Na het gymnasium aarzelde Rik tussen journalistiek en rechten. Onder druk van zijn familie werd het rechten. Tijdens zijn studie leerde hij Caroline Langeveld kennen, met wie hij trouwde en drie dochters kreeg. Het buitenland lonkte. Als diplomaat was Kuethe onder meer gestationeerd in Nigeria, Spanje en Sri Lanka. Hij was misschien niet op zijn plaats als diplomaat, maar de dienst verbreedde wél zijn blik.

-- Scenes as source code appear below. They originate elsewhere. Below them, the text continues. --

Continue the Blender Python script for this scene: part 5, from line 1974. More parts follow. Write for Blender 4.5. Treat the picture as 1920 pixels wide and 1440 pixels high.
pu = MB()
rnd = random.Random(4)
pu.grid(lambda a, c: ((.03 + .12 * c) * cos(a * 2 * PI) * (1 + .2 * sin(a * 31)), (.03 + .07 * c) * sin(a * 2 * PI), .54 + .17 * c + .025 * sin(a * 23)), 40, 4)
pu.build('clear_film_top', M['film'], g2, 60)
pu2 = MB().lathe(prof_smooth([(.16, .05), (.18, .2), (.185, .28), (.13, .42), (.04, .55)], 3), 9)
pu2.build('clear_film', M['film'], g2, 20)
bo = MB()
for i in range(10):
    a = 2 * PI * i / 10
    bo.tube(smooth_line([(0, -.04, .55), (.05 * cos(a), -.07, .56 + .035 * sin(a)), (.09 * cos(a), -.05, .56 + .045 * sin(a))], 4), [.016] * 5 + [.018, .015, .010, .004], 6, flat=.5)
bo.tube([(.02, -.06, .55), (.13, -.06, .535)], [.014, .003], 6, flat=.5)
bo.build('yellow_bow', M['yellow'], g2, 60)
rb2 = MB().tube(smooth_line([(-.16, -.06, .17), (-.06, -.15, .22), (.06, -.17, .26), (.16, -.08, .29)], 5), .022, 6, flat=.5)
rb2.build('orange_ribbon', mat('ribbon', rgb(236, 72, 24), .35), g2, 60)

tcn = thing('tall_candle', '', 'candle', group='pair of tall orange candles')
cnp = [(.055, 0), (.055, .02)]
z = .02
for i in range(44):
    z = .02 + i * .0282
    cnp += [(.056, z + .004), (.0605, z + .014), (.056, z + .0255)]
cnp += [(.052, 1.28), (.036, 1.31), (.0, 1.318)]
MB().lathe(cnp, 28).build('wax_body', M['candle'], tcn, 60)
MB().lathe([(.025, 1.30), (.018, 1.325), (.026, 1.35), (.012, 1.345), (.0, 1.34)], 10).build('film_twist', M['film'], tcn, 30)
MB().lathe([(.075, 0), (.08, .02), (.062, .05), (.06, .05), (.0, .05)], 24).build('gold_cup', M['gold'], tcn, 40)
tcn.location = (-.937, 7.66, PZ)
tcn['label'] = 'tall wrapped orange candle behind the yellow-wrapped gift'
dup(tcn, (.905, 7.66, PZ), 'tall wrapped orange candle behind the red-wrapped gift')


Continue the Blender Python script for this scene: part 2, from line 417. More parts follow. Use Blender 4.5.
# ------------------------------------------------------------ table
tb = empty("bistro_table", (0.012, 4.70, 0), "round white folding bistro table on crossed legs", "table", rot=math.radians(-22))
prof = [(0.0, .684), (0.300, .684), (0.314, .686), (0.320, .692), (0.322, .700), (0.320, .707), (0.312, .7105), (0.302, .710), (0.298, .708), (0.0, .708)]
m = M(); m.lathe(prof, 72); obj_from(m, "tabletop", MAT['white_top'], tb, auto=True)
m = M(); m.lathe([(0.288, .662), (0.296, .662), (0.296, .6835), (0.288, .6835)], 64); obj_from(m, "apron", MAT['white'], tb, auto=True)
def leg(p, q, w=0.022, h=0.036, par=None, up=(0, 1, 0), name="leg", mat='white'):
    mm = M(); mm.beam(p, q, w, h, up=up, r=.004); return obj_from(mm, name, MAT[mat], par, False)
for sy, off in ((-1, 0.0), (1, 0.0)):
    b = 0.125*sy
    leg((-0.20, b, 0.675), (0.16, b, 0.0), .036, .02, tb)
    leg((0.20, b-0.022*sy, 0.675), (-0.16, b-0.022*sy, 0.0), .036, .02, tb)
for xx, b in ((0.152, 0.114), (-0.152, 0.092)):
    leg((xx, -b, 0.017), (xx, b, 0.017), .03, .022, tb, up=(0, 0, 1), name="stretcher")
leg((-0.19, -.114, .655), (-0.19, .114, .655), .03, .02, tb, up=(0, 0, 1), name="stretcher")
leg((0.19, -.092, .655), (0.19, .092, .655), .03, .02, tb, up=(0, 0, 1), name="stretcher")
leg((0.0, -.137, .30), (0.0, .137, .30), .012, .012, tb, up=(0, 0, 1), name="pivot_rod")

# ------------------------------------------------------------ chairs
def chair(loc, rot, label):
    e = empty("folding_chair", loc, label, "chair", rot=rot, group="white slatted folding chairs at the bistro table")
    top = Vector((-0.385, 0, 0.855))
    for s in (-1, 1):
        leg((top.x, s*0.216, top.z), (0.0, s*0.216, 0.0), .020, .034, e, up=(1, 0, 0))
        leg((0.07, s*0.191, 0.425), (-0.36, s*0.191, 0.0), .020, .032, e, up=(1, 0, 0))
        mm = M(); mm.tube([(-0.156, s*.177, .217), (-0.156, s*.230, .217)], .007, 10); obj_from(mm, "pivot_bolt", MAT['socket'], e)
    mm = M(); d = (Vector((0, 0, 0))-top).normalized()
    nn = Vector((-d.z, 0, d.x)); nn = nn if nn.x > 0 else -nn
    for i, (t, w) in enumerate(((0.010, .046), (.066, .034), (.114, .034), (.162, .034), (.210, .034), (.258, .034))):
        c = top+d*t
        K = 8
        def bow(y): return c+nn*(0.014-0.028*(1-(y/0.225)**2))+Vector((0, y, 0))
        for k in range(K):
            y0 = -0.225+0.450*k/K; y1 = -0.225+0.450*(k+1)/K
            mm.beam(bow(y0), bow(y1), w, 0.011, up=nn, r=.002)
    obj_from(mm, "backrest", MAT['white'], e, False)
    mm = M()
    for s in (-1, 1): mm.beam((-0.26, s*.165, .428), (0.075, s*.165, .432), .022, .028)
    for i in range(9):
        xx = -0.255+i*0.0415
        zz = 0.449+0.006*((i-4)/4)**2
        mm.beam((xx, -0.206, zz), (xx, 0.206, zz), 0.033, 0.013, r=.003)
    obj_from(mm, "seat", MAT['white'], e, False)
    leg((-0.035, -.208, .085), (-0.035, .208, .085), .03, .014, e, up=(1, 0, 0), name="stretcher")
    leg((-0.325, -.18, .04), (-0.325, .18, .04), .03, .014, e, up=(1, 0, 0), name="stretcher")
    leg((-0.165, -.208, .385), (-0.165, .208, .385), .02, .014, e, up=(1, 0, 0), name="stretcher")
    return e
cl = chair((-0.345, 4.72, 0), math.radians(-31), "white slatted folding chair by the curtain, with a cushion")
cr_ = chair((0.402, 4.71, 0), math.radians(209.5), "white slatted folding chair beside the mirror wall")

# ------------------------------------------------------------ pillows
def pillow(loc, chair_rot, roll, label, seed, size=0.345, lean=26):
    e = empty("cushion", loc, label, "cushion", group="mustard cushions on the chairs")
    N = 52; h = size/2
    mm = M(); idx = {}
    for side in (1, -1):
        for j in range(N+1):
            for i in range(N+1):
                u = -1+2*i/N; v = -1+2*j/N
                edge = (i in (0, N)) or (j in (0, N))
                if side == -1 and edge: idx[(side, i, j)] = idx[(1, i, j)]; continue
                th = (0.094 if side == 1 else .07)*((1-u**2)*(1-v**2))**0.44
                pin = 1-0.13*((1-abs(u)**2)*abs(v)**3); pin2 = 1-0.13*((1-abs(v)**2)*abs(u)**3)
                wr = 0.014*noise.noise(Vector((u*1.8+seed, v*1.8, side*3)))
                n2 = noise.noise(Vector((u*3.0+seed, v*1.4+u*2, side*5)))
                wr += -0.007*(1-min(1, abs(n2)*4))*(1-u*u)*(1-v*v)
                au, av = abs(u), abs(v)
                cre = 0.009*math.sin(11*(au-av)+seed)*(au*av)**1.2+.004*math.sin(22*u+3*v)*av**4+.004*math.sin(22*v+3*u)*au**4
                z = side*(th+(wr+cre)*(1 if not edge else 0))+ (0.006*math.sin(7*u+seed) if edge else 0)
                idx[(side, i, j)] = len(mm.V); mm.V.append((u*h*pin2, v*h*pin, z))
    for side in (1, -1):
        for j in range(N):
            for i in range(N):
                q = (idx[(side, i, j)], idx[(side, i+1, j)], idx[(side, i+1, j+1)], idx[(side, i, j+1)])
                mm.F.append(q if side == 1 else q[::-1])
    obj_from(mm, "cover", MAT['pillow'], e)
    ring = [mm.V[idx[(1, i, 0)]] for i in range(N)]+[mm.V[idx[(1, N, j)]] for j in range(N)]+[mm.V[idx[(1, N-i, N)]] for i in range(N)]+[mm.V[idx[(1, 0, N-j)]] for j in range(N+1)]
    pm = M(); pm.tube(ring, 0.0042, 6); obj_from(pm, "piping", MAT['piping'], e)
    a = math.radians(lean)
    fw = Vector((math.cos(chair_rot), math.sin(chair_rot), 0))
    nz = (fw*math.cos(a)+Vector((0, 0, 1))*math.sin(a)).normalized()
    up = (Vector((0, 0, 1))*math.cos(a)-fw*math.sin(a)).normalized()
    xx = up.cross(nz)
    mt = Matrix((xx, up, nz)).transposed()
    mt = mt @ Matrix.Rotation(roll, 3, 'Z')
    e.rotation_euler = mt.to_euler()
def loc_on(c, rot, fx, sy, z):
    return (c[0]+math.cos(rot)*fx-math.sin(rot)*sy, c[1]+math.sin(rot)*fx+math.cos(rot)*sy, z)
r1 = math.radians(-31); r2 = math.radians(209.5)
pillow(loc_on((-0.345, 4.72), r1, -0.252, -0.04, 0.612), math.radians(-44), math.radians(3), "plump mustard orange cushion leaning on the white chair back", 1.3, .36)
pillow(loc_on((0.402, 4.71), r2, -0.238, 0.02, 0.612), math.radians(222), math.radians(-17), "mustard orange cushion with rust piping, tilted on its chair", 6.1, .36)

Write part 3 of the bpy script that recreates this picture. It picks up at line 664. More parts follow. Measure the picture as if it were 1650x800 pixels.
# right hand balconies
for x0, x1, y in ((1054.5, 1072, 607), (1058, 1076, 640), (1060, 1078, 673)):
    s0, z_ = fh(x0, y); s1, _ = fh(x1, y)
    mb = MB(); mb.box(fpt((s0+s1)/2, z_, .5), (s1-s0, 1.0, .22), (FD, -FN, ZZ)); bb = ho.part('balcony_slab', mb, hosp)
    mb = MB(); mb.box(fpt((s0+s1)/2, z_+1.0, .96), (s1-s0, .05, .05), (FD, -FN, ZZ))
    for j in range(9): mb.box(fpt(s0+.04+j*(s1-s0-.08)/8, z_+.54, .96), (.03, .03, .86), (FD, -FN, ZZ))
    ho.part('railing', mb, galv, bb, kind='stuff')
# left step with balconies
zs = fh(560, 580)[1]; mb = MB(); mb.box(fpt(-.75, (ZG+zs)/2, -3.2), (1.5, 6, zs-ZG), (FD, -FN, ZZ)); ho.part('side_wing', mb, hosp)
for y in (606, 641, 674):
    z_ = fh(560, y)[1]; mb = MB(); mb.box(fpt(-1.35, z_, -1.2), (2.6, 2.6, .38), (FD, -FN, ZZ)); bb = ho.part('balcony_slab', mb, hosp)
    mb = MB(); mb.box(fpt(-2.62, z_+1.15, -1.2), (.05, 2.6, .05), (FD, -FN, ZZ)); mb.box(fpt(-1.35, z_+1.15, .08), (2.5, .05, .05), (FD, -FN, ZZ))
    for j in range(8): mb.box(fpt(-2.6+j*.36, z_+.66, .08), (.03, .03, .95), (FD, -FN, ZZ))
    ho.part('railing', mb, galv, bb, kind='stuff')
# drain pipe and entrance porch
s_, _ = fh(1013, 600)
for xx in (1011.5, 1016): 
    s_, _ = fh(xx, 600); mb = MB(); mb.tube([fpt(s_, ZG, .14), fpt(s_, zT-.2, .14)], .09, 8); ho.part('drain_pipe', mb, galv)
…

Voor Elsevier was hij algemeen verslaggever. Als correspondent van het weekblad bereisde hij alle continenten. Hij bewonderde de politieke cultuur van de Verenigde Staten, schreef boeken met levensschetsen van presidenten en ministers van Buitenlandse Zaken.

Eigen stijl

Tijdens lunches en diners van de Amerikaanse ambassade in Den Haag in de jaren 90 nam hij als nestor van het journalistieke gezelschap steevast het woord. Er zat structuur in zijn speeches, waarin hij eerst om begrip vroeg voor het Amerikaanse standpunt in de laatste crisis, om vervolgens stil te staan bij D-Day en Marshallhulp. De conclusie was altijd dat we Amerika dankbaar moesten zijn en blijven.

Arendo Joustra, hoofdredacteur van Elsevier, roemt Kuethes journalistieke vakmanschap: „Rik was het tegendeel van een snob, hij had oog voor iedereen met een verhaal. Daarbij kon hij mooi schrijven, hij had een eigen stijl. Hij had een hoofd als een computer, kon snel en makkelijk associëren. En hij was een vraagbaak over taal.” Kuethe bleef tot zijn dood op 78-jarige leeftijd aan Elsevier verbonden. Joustra: „Mensen zeiden soms tegen mij: wat aardig van je, dat je dat doet. Niks aardig. Rik heeft tot het einde full swing meegedraaid.” Joustra stond ook aan de basis van zijn laatste boek, Het badpak van mevrouw Bos (2017), een alternatieve autobiografie in de vorm van levensschetsen van 52 mensen die hem hadden getroffen als ‘tegemoetkomend verkeer op de levensweg’.

Zoals meer Nederlanders, voelde Kuethe zich persoonlijk beledigd door de verkiezing van Donald Trump tot president. Zijn bewondering voor Amerika wankelde. Toch bleef het land aan hem trekken. ‘De dood van Fred Tinkle’ uit de non-fictiebundel De eeuwige drenkeling (2013) beschouwde hij als zijn beste verhaal. Daarin laat Kuethe zich door een aan aids lijdende parkwachter rondleiden door Savannah, Georgia. Op een begraafplaats met uitzicht over de stad, stuit hij op de grafsteen van de dichter Conrad Aiken, met daarin gebeiteld de tekst: Cosmos Mariner. Destination Unknown. Kuethe: „Cosmos Mariner – niet slecht als motto voor de laatste reis.”